Variational Collaborative Learning for User Probabilistic Representation
This work addresses hybrid recommendation challenges for users and items in systems, though it is incremental as it builds on existing collaborative learning and VAE approaches.
The paper tackles the cold start and data sparsity problems in collaborative filtering for recommender systems by proposing a variational collaborative model (VCM) that uses two linked variational autoencoders for synchronous collaborative learning, achieving improved performance over state-of-the-art methods on three real-life datasets.
Collaborative filtering (CF) has been successfully employed by many modern recommender systems. Conventional CF-based methods use the user-item interaction data as the sole information source to recommend items to users. However, CF-based methods are known for suffering from cold start problems and data sparsity problems. Hybrid models that utilize auxiliary information on top of interaction data have increasingly gained attention. A few "collaborative learning"-based models, which tightly bridges two heterogeneous learners through mutual regularization, are recently proposed for the hybrid recommendation.

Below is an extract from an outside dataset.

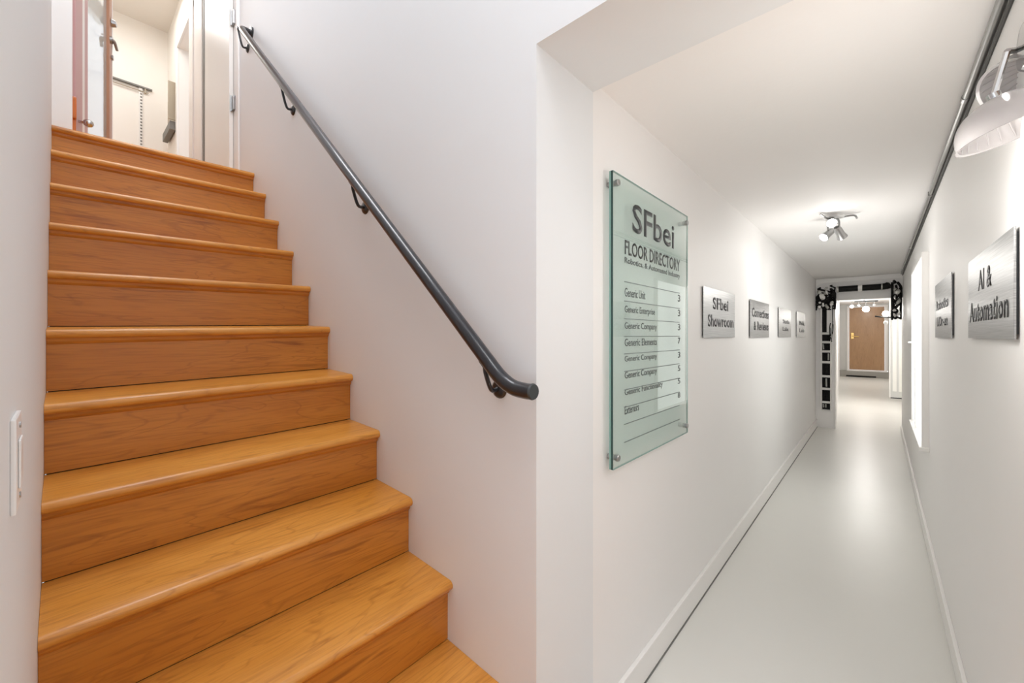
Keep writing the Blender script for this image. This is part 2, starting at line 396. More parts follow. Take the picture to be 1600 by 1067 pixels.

However, the "collaboration" in the existing methods are actually asynchronous due to the alternative optimization of the two learners. Leveraging the recent advances in variational autoencoder~(VAE), we here propose a model consisting of two streams of mutual linked VAEs, named variational collaborative model (VCM). Unlike the mutual regularization used in previous works where two learners are optimized asynchronously, VCM enables a synchronous collaborative learning mechanism. Besides, the two stream VAEs setup allows VCM to fully leverages the Bayesian probabilistic representations in collaborative learning. Extensive experiments on three real-life datasets have shown that VCM outperforms several state-of-art methods.